Die Installation des Lagers Barneo ist eine komplizierte Logistikaufgabe, wegen der schnellen Wetterumschläge ist die Planung extrem unsicher, es muss viel improvisiert werden. Das Transportflugzeug, das die Fallschirmspringer absetzt, bringt auch das Material für den Aufbau der Zeltstadt, Lebensmittel, Maschinen und Treibstoff. Alles wird auf Paletten an Fallschirmen abgeworfen. Kubny montierte Kameras an einigen Paletten, sie machten aus verschiedenen Perspektiven Aufnahmen des spektakulären Manövers und überstanden den Abwurf ganz gut. Kubny und Breiter waren bei den Ersten, die vor Ort eintrafen, und konnten den Aufbau der Station aus dem eisigen Nichts heraus von Anfang an begleiten. Rosamaria Kubny und der Kameramann Simon Usteri verfolgten gleichzeitig in der Schweiz und auf Spitzbergen die Vorbereitungen des Schweizer Abenteurers Thomas Ulrich für eine Ski-Expedition zum Nordpol.

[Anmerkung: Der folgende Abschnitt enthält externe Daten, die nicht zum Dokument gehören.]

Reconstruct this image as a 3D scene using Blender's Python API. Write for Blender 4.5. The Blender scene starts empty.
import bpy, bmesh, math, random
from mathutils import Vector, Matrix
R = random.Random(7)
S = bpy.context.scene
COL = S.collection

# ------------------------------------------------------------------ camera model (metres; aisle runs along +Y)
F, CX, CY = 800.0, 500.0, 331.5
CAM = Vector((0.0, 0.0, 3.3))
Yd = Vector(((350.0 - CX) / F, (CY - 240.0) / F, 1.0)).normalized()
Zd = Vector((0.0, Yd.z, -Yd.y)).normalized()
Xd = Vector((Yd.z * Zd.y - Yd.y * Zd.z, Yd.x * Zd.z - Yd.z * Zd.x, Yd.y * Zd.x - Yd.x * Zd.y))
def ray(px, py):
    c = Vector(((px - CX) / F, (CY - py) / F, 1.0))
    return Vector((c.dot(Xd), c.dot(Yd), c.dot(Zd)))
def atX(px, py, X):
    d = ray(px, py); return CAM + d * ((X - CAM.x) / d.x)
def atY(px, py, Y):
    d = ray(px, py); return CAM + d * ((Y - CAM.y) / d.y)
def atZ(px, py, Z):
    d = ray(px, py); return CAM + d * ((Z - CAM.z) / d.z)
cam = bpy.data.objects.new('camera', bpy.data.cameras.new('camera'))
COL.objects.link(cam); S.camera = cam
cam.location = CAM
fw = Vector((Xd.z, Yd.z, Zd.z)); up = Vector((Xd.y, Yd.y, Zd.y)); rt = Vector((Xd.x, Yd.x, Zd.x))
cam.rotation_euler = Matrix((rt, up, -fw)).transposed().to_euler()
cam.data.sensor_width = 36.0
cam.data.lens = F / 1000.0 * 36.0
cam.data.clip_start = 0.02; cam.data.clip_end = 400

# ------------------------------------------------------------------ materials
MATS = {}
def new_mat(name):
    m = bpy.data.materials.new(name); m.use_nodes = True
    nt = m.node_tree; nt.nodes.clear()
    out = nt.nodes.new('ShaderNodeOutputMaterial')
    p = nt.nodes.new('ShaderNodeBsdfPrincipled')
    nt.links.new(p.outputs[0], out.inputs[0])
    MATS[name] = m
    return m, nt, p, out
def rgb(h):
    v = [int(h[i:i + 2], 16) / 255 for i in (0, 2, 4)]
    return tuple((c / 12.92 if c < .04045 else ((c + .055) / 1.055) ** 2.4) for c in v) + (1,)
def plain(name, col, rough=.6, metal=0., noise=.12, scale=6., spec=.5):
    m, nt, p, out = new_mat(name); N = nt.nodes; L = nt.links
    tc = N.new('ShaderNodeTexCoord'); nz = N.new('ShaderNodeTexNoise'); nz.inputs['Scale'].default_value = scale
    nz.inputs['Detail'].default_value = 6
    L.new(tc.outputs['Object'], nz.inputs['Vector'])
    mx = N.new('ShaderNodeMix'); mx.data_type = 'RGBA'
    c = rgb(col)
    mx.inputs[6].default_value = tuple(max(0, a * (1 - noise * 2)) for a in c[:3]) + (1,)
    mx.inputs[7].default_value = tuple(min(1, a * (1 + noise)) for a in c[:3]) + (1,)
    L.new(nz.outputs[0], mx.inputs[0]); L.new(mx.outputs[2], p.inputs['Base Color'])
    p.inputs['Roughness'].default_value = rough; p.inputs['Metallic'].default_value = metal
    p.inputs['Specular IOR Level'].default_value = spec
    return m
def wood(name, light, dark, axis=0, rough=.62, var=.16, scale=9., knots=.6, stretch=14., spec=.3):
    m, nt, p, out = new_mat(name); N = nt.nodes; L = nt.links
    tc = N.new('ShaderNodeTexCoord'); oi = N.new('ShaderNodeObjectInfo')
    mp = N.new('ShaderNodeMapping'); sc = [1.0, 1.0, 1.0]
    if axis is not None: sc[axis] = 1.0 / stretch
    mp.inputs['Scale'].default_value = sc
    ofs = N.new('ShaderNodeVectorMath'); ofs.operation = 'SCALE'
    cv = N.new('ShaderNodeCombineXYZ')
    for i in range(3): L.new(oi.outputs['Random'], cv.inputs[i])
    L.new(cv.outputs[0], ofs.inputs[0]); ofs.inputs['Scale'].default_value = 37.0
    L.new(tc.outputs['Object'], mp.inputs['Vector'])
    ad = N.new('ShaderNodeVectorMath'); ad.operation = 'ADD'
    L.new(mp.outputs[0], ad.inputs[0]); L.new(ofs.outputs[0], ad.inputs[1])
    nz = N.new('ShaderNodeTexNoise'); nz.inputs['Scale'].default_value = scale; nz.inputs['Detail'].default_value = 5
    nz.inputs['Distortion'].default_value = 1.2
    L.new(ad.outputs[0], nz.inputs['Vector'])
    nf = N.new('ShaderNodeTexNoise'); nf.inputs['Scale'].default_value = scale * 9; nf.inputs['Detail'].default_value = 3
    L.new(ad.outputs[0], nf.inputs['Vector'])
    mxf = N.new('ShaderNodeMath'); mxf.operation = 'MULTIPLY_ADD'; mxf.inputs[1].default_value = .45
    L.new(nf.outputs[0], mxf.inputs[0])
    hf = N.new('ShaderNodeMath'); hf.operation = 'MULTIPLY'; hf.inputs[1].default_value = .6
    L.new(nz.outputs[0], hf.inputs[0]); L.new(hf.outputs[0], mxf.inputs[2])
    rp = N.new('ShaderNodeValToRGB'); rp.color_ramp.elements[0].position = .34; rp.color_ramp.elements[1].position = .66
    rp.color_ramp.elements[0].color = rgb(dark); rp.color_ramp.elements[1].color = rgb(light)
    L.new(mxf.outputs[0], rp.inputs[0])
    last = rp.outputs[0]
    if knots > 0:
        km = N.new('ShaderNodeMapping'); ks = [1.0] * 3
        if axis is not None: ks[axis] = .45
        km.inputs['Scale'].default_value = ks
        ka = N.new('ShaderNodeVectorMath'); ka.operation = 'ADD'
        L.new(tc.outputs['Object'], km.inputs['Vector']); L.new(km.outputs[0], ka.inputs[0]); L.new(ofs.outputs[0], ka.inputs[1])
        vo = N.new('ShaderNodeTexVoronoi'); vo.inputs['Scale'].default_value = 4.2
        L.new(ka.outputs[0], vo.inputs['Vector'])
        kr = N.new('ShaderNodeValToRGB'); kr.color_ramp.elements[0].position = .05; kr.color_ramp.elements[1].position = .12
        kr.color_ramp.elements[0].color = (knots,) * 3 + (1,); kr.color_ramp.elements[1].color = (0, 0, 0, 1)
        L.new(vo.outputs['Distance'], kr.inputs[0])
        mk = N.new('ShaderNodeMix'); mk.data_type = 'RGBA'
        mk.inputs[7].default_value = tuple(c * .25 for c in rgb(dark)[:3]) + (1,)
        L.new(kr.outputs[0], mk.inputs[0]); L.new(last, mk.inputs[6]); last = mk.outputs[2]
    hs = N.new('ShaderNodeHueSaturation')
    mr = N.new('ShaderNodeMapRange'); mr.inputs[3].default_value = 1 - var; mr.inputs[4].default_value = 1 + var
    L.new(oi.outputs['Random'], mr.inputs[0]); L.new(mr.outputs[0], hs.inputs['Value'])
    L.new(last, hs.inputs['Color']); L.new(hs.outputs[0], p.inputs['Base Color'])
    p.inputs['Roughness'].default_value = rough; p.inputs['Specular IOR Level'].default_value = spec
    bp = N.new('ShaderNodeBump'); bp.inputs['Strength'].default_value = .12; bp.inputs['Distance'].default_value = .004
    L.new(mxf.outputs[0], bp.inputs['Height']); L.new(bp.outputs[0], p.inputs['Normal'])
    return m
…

Ulrichs Reise wird in den Film eingebaut werden, der britische Prinz Harry, der ebenfalls im Camp Barneo vorbeikam, soll dagegen nur eine Nebenrolle spielen.
Kubny ist weniger an Prominenten interessiert als an den Spezialisten, die auf dem Eis einen nicht leichten Job ausüben und natürlich an der Umgebung, der kargen, aber äusserst eindrücklichen Natur.

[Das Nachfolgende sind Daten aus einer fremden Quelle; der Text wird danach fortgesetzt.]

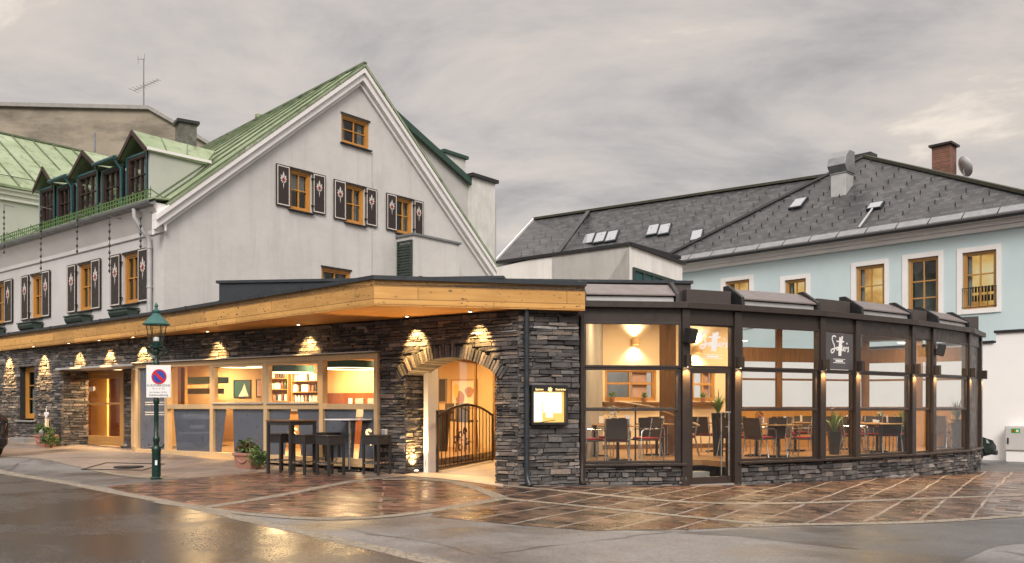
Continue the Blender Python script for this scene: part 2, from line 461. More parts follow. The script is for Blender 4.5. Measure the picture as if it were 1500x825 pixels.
# stacked stone with a tone per stone
k = NT('stone'); v = k.co()
tn = k.n('ShaderNodeAttribute', attribute_name='tone').outputs['Fac']
c = k.ramp(tn, [(0.0, (0.040, 0.037, 0.037)), (0.35, (0.085, 0.079, 0.078)), (0.6, (0.15, 0.138, 0.132)), (0.82, (0.23, 0.18, 0.145)), (1.0, (0.36, 0.345, 0.335))])
c = k.mix(0.8, c, k.ramp(k.noise(k.co((1, 1, 2.2)), 9, 7, 0.7), [(0.3, 0.5), (0.7, 1.35)]), 'MULTIPLY')
k.col(c); k.rough(k.ramp(k.noise(v, 5, 4), [(0.3, 0.45), (0.7, 0.8)]))
k.bump(k.noise(k.co((1, 1, 2.5)), 22, 7, 0.7), 0.9, 0.02); MT['stone'] = k.m
simple('mortar', (0.030, 0.028, 0.027), (0.02, 0.019, 0.018), 8, 0.95)
k = NT('slate')
v = k.co()
sp = k.n('ShaderNodeSeparateXYZ', {0: v})
along = k.math('ADD', k.math('MULTIPLY', sp.outputs[0], 0.685), k.math('MULTIPLY', sp.outputs[1], -0.728))
cb = k.n('ShaderNodeCombineXYZ', {0: along, 1: k.math('MULTIPLY', sp.outputs[2], 1.5)})
br = k.n('ShaderNodeTexBrick', {'Vector': cb.outputs[0], 'Scale': 1.0, 'Brick Width': 0.30, 'Row Height': 0.19, 'Mortar Size': 0.016, 'Color1': (0.030, 0.031, 0.034, 1), 'Color2': (0.092, 0.09, 0.092, 1), 'Mortar': (0.028, 0.028, 0.03, 1), 'Bias': -0.1})
c = k.mix(0.75, br.outputs['Color'], k.ramp(k.noise(v, 1.2, 6, 0.7), [(0.3, 0.62), (0.7, 1.2)]), 'MULTIPLY')
c = k.mix(k.ramp(k.noise(v, 0.4, 5, 0.7), [(0.55, 0.0), (0.75, 0.3)]), c, (0.075, 0.075, 0.06))
k.col(c); k.rough(0.5); k.bump(br.outputs['Fac'], -0.6, 0.02); MT['slate'] = k.m
k = NT('brick_red'); v = k.co()
sp = k.n('ShaderNodeSeparateXYZ', {0: v}); cb = k.n('ShaderNodeCombineXYZ', {0: k.math('ADD', sp.outputs[0], sp.outputs[1]), 1: sp.outputs[2]})
br = k.n('ShaderNodeTexBrick', {'Vector': cb.outputs[0], 'Scale': 1.0, 'Brick Width': 0.26, 'Row Height': 0.09, 'Mortar Size': 0.012, 'Color1': (0.24, 0.085, 0.05, 1), 'Color2': (0.13, 0.06, 0.045, 1), 'Mortar': (0.2, 0.16, 0.13, 1)})
k.col(k.mix(0.6, br.outputs['Color'], k.ramp(k.noise(v, 3, 5, 0.7), [(0.3, 0.5), (0.7, 1.2)]), 'MULTIPLY')); k.rough(0.9); k.bump(br.outputs['Fac'], -0.5, 0.015); MT['brick_red'] = k.m
k = NT('chimney_stone'); v = k.co()
c = k.ramp(k.noise(v, 5, 7, 0.75), [(0.3, (0.05, 0.048, 0.042)), (0.55, (0.14, 0.135, 0.12)), (0.75, (0.26, 0.25, 0.22))])
k.col(c); k.rough(0.95); k.bump(k.noise(k.co((1, 1, 3)), 8, 5), 0.8, 0.03); MT['chimney_stone'] = k.m
k = NT('weathered_chimney'); v = k.co()
c = k.ramp(k.noise(k.co((1, 1, 0.5)), 1.6, 6, 0.7), [(0.35, (0.66, 0.65, 0.63)), (0.7, (0.46, 0.46, 0.42))])
k.col(c); k.rough(0.9); MT['weathered_chimney'] = k.m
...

Gehören Touristen an den Pol?
Dass Camp Barneo auch Touristen anzieht, die sich dank Spezialflugzeug und Helikopter ein bequemes und prestigeträchtiges Abenteuer wünschen, weiss Kubny. Dass der Nordpol zu einem exklusiven, kostspieligen Reiseziel geworden sei, habe jedoch auch seine guten Seiten, falls sich so eine Lobby für das Eismeer bilde und dessen Probleme im Gespräch bleiben.

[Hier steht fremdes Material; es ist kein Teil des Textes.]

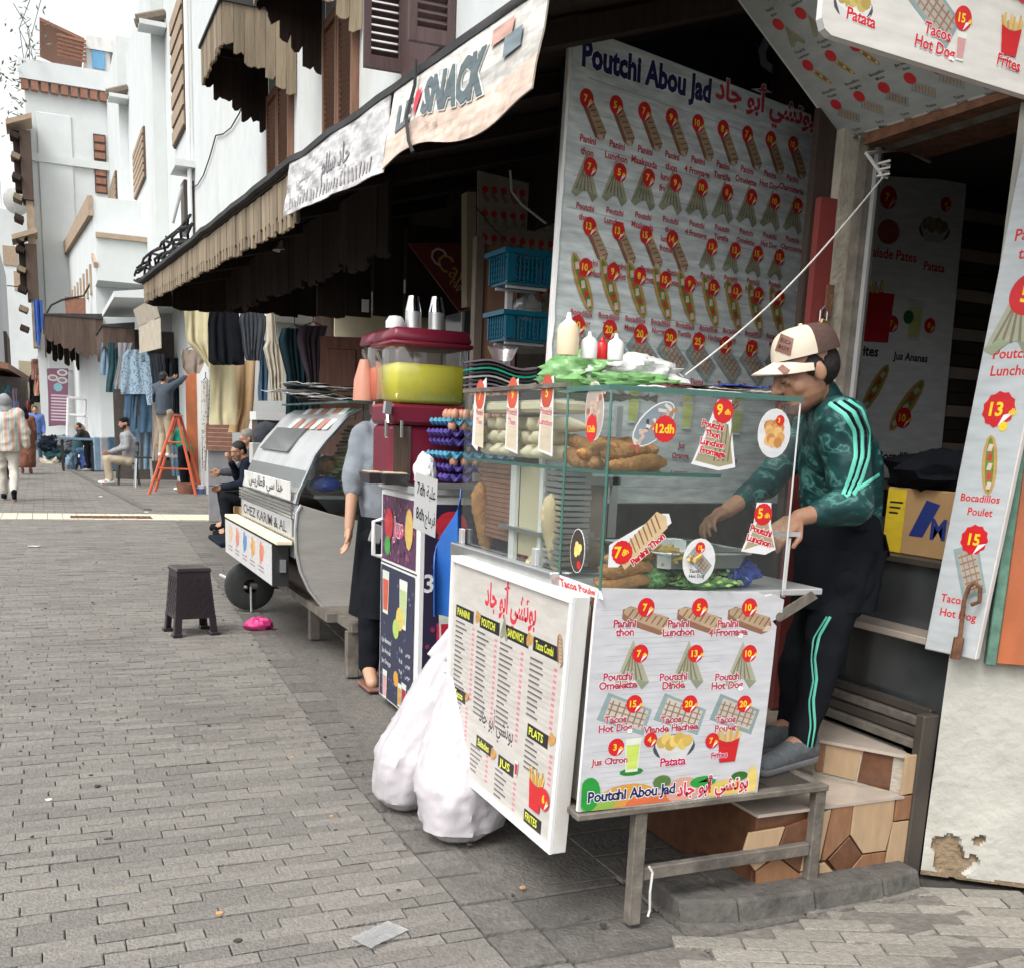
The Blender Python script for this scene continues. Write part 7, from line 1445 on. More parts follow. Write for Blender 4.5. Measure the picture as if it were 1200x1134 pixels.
for s, a in (('l', .60), ('r', .60)): fobj('cuff', [('c', vj['e'+s].lerp(vj['w'+s], .57), vj['e'+s].lerp(vj['w'+s], .70), .041, .035)], 'camo_plain', ven, .006)
fobj('collar', [('c', vj['nec']+V((.0, 0, -.02)), vj['nec']+(vj['hea']-vj['nec'])*.30, .070, .064)], 'camo_plain', ven, .006)
# three mint stripes from neck over shoulder down the sleeve
jo = [o for o in ven.children if o.name.startswith('jacket')][0]
from mathutils.bvhtree import BVHTree
off = wloc(jo); bv = BVHTree.FromPolygons([v.co+off for v in jo.data.vertices], [tuple(p.vertices) for p in jo.data.polygons])
def stripe(px_pts, m, r=.0075, y=2.2, parent=ven, bvh=bv, name='sleeve_stripe'):
    E = V((0, 0, EYE)); pts = []
    n = 26
    for i in range(n+1):
        f = i/n*(len(px_pts)-1); k = min(int(f), len(px_pts)-2); g_ = f-k; px = px_pts[k][0]*(1-g_)+px_pts[k+1][0]*g_; py = px_pts[k][1]*(1-g_)+px_pts[k+1][1]*g_
        d = (at(px, py, y=y)-E).normalized(); h = bvh.ray_cast(E, d)
        if h[0] is not None: pts.append((h[0], h[1]))
    if len(pts) < 3: return
    b = MB(); vs = []
    for i, (p, nn) in enumerate(pts):
        d = (pts[min(i+1, len(pts)-1)][0]-pts[max(i-1, 0)][0]).normalized(); w = d.cross(nn).normalized()*r; nn = nn.normalized(); vs += [p-w+nn*.0015, p+nn*.004, p+w+nn*.0015]
    b.add(vs, [(i*3+q, i*3+q+1, i*3+q+4, i*3+q+3) for i in range(len(pts)-1) for q in (0, 1)], m); b.build(name, parent, smooth=60)
for dx in (0, 10, 20):
    stripe([(972+dx*1.1, 473-dx*.2), (990+dx, 486-dx*.3), (1001+dx*.9, 505), (1003+dx*.75, 535), (996+dx*.7, 560), (988+dx*.6, 580)], 'mint', .0068)
for dx in (5, 15): stripe([(972+dx*1.1, 473-dx*.2), (990+dx, 486-dx*.3), (1001+dx*.9, 505), (1003+dx*.75, 535), (996+dx*.7, 560), (988+dx*.6, 580)], 'cloth_black', .0045)
stripe([(990, 582), (1010, 570), (1030, 556)], 'mint', .006)
tro = fobj('trousers', [('c', vj['pel'], vj['hl'], .115, .098), ('c', vj['pel'], vj['hr'], .115, .095), ('c', vj['hl'], vj['kl'], .086, .064), ('c', vj['hr'], vj['kr'], .086, .063), ('c', vj['kl'], vj['al']+V((0, 0, .0)), .063, .045), ('c', vj['kr'], vj['ar'], .062, .044)], 'cloth_black', ven, .010, disp=.009, dscale=8)
off = wloc(tro); bt_ = BVHTree.FromPolygons([v.co+off for v in tro.data.vertices], [tuple(p.vertices) for p in tro.data.polygons])
stripe([(973, 722), (960, 745), (955, 770), (957, 795), (953, 820), (955, 850), (950, 880)], 'mint', .0045, bvh=bt_, name='leg_stripe'); stripe([(969, 722), (953, 748), (951, 772), (953, 797), (948, 822), (950, 850), (945, 880)], 'mint', .003, bvh=bt_, name='leg_stripe')
ap = fobj('apron', [('c', at(983, 625, y=2.76), at(984, 680, y=2.74), .138, .138)], 'cloth_black', ven, .010, disp=.006, dscale=6)
part('apron_skirt', ven, lambda b: b.grid(lambda u, v: (lambda a: V((at(985, 650, y=2.76).x-.02+(.143-.008*v)*cos(a), 2.745+(.143-.008*v)*sin(a)+.008*sin(a*9+v*3), at(985, 640, y=2.76).z-.20*v)))(pi*.72+u*1.25*pi), 40, 12, 'cloth_black', .004), smooth=60)
part('apron_string', ven, lambda b: b.tube([at(1005, 618, y=2.60), at(1025, 622, y=2.68), at(1035, 628, y=2.8), at(1040, 650, y=2.85)], .01, 'cloth_black', 6), smooth=60)
def vshoe(s):
    a, t_ = V(vj['a'+s]), V(vj['t'+s]); d = (t_-a); d.z = 0; d.normalize(); heel = a-d*.045; heel.z = .405; toe = t_+d*.05; toe.z = .402; w = V((-d.y, d.x, 0))
    sh = fobj('shoe', [('c', heel+V((0, 0, .012)), toe, .040, .032), ('c', a+V((0, 0, -.02)), t_+V((0, 0, .012)), .046, .030), ('c', heel+V((0, 0, .04)), a, .036, .036)], 'shoe_grey', ven, .0055, disp=.0015, dscale=40)
    for v in sh.data.vertices: v.co.z = max(v.co.z, .372-wloc(sh).z)
    fobj('sole', [('c', heel+V((0, 0, -.022)), toe+V((0, 0, -.016)), .040, .034)], 'sole', ven, .0055, post=lambda p, n: V((p.x, p.y, min(max(p.z, .370), .392))))
vshoe('l'); vshoe('r')
hq = lambda x, y, z: V(vj['hea'])+Rv @ V((x, y, z))*hd
fobj('hair', [('e', hq(0, -.045, .012), (.073*hd, .062*hd, .07*hd), Rv), ('e', hq(.066, .0, .02), (.014, .03, .035), Rv), ('e', hq(-.066, .0, .02), (.014, .03, .035), Rv)], 'hair', ven, .005, disp=.002, dscale=60)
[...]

Auch wenn er nicht Wissenschaftler ist, sieht Kubny die bedenkliche Entwicklung des Klimas in der Polarzone. Die amerikanischen Forscher, die er besuchte, haben ihm berichtet, dass das Oberflächenwasser unter dem Eis jedes Jahr salzärmer werde, weil das Eis abschmilzt. Und aufgefallen ist ihm auch, dass die eisfreien Flächen immer grösser werden. Eine der abgeworfenen Paletten wäre um ein Haar im Wasser gelandet, samt Kubnys teurer Ausrüstung. Am Ende verliefen die Dreharbeiten zwar ganz gut, nicht nach den ursprünglichen Plänen, aber das ist im Polareis normal. Nun stellt Werner Breiter aus den 40 Stunden High-Definition-Video einen Dokumentarfilm von 45 Minuten Länge zusammen. Kubny will ihn wie bisher seine Multivisionsschauen in einigen Kinos zeigen und ihn zudem den Fernsehstationen anbieten.